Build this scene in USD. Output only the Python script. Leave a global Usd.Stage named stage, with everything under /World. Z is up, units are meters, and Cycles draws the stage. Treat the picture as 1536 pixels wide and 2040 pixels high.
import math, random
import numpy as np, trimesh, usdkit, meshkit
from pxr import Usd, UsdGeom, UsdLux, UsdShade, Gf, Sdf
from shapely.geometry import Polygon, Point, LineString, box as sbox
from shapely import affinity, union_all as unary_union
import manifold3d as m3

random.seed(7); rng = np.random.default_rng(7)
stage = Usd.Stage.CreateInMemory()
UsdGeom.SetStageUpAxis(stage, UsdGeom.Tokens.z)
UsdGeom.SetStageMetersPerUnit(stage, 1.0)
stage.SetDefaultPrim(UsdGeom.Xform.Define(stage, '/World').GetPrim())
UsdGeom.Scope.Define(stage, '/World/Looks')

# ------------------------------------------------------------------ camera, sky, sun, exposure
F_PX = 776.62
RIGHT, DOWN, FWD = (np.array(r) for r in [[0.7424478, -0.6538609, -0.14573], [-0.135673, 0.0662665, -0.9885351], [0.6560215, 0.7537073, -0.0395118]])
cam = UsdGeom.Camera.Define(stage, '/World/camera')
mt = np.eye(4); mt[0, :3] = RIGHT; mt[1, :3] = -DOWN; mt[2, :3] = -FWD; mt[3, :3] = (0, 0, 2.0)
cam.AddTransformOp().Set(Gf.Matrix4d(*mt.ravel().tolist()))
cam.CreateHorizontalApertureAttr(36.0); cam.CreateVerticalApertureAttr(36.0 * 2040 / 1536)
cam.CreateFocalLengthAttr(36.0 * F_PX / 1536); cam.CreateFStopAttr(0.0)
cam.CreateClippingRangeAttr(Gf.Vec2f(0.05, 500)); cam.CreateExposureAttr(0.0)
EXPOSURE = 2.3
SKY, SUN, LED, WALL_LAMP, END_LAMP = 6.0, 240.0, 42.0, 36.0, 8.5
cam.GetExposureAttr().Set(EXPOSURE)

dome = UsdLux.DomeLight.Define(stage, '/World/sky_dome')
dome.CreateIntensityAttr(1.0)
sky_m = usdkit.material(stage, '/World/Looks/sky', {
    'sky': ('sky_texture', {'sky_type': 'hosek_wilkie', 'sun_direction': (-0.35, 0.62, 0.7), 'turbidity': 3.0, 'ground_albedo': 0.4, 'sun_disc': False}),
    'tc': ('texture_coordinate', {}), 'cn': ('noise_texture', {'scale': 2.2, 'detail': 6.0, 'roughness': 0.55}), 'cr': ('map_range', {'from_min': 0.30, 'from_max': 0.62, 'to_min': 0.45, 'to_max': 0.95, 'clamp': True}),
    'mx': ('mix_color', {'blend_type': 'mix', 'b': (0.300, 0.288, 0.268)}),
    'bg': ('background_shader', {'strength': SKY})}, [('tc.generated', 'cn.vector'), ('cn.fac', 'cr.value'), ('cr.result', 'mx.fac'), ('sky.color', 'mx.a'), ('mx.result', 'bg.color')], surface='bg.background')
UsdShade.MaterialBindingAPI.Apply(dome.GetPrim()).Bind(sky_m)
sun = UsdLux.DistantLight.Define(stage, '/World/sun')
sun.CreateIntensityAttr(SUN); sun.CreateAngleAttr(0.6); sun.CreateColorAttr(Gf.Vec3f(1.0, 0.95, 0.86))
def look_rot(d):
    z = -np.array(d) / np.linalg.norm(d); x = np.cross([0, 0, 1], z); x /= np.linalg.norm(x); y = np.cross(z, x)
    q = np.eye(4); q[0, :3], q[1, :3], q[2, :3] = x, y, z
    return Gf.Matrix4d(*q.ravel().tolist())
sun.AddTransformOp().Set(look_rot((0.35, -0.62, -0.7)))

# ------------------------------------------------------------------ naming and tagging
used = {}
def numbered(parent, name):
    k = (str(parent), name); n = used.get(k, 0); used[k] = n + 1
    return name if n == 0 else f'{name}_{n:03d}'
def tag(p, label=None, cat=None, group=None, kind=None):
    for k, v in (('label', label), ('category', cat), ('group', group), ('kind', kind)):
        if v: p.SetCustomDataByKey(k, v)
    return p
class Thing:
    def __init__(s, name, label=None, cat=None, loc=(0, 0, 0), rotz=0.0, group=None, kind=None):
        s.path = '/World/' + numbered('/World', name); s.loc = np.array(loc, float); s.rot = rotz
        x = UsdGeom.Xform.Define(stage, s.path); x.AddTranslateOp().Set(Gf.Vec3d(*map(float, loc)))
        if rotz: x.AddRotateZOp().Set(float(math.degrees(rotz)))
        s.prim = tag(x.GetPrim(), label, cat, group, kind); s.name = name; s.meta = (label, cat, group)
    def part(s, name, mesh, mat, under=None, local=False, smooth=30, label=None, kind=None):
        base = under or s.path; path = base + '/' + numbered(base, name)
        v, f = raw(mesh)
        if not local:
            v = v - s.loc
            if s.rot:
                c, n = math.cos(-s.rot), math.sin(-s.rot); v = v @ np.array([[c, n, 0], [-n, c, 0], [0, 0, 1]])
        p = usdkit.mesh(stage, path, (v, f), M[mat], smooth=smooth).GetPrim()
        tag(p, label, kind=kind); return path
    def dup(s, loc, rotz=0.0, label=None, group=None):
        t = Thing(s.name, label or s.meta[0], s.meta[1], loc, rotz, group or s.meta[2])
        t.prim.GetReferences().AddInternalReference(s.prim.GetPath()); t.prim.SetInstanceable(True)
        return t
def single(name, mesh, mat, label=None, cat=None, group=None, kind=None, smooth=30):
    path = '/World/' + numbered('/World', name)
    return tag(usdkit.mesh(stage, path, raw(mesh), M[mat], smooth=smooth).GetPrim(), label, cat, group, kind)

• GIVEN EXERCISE
The whole listing above needs to be written out again exactly.

• SOLUTION TO THIS PROBLEM
Build this scene in USD. Output only the Python script. Leave a global Usd.Stage named stage, with everything under /World. Z is up, units are meters, and Cycles draws the stage. Treat the picture as 1536 pixels wide and 2040 pixels high.
import math, random
import numpy as np, trimesh, usdkit, meshkit
from pxr import Usd, UsdGeom, UsdLux, UsdShade, Gf, Sdf
from shapely.geometry import Polygon, Point, LineString, box as sbox
from shapely import affinity, union_all as unary_union
import manifold3d as m3

random.seed(7); rng = np.random.default_rng(7)
stage = Usd.Stage.CreateInMemory()
UsdGeom.SetStageUpAxis(stage, UsdGeom.Tokens.z)
UsdGeom.SetStageMetersPerUnit(stage, 1.0)
stage.SetDefaultPrim(UsdGeom.Xform.Define(stage, '/World').GetPrim())
UsdGeom.Scope.Define(stage, '/World/Looks')

# ------------------------------------------------------------------ camera, sky, sun, exposure
F_PX = 776.62
RIGHT, DOWN, FWD = (np.array(r) for r in [[0.7424478, -0.6538609, -0.14573], [-0.135673, 0.0662665, -0.9885351], [0.6560215, 0.7537073, -0.0395118]])
cam = UsdGeom.Camera.Define(stage, '/World/camera')
mt = np.eye(4); mt[0, :3] = RIGHT; mt[1, :3] = -DOWN; mt[2, :3] = -FWD; mt[3, :3] = (0, 0, 2.0)
cam.AddTransformOp().Set(Gf.Matrix4d(*mt.ravel().tolist()))
cam.CreateHorizontalApertureAttr(36.0); cam.CreateVerticalApertureAttr(36.0 * 2040 / 1536)
cam.CreateFocalLengthAttr(36.0 * F_PX / 1536); cam.CreateFStopAttr(0.0)
cam.CreateClippingRangeAttr(Gf.Vec2f(0.05, 500)); cam.CreateExposureAttr(0.0)
EXPOSURE = 2.3
SKY, SUN, LED, WALL_LAMP, END_LAMP = 6.0, 240.0, 42.0, 36.0, 8.5
cam.GetExposureAttr().Set(EXPOSURE)

dome = UsdLux.DomeLight.Define(stage, '/World/sky_dome')
dome.CreateIntensityAttr(1.0)
sky_m = usdkit.material(stage, '/World/Looks/sky', {
    'sky': ('sky_texture', {'sky_type': 'hosek_wilkie', 'sun_direction': (-0.35, 0.62, 0.7), 'turbidity': 3.0, 'ground_albedo': 0.4, 'sun_disc': False}),
    'tc': ('texture_coordinate', {}), 'cn': ('noise_texture', {'scale': 2.2, 'detail': 6.0, 'roughness': 0.55}), 'cr': ('map_range', {'from_min': 0.30, 'from_max': 0.62, 'to_min': 0.45, 'to_max': 0.95, 'clamp': True}),
    'mx': ('mix_color', {'blend_type': 'mix', 'b': (0.300, 0.288, 0.268)}),
    'bg': ('background_shader', {'strength': SKY})}, [('tc.generated', 'cn.vector'), ('cn.fac', 'cr.value'), ('cr.result', 'mx.fac'), ('sky.color', 'mx.a'), ('mx.result', 'bg.color')], surface='bg.background')
UsdShade.MaterialBindingAPI.Apply(dome.GetPrim()).Bind(sky_m)
sun = UsdLux.DistantLight.Define(stage, '/World/sun')
sun.CreateIntensityAttr(SUN); sun.CreateAngleAttr(0.6); sun.CreateColorAttr(Gf.Vec3f(1.0, 0.95, 0.86))
def look_rot(d):
    z = -np.array(d) / np.linalg.norm(d); x = np.cross([0, 0, 1], z); x /= np.linalg.norm(x); y = np.cross(z, x)
    q = np.eye(4); q[0, :3], q[1, :3], q[2, :3] = x, y, z
    return Gf.Matrix4d(*q.ravel().tolist())
sun.AddTransformOp().Set(look_rot((0.35, -0.62, -0.7)))

# ------------------------------------------------------------------ naming and tagging
used = {}
def numbered(parent, name):
    k = (str(parent), name); n = used.get(k, 0); used[k] = n + 1
    return name if n == 0 else f'{name}_{n:03d}'
def tag(p, label=None, cat=None, group=None, kind=None):
    for k, v in (('label', label), ('category', cat), ('group', group), ('kind', kind)):
        if v: p.SetCustomDataByKey(k, v)
    return p
class Thing:
    def __init__(s, name, label=None, cat=None, loc=(0, 0, 0), rotz=0.0, group=None, kind=None):
        s.path = '/World/' + numbered('/World', name); s.loc = np.array(loc, float); s.rot = rotz
        x = UsdGeom.Xform.Define(stage, s.path); x.AddTranslateOp().Set(Gf.Vec3d(*map(float, loc)))
        if rotz: x.AddRotateZOp().Set(float(math.degrees(rotz)))
        s.prim = tag(x.GetPrim(), label, cat, group, kind); s.name = name; s.meta = (label, cat, group)
    def part(s, name, mesh, mat, under=None, local=False, smooth=30, label=None, kind=None):
        base = under or s.path; path = base + '/' + numbered(base, name)
        v, f = raw(mesh)
        if not local:
            v = v - s.loc
            if s.rot:
                c, n = math.cos(-s.rot), math.sin(-s.rot); v = v @ np.array([[c, n, 0], [-n, c, 0], [0, 0, 1]])
        p = usdkit.mesh(stage, path, (v, f), M[mat], smooth=smooth).GetPrim()
        tag(p, label, kind=kind); return path
    def dup(s, loc, rotz=0.0, label=None, group=None):
        t = Thing(s.name, label or s.meta[0], s.meta[1], loc, rotz, group or s.meta[2])
        t.prim.GetReferences().AddInternalReference(s.prim.GetPath()); t.prim.SetInstanceable(True)
        return t
def single(name, mesh, mat, label=None, cat=None, group=None, kind=None, smooth=30):
    path = '/World/' + numbered('/World', name)
    return tag(usdkit.mesh(stage, path, raw(mesh), M[mat], smooth=smooth).GetPrim(), label, cat, group, kind)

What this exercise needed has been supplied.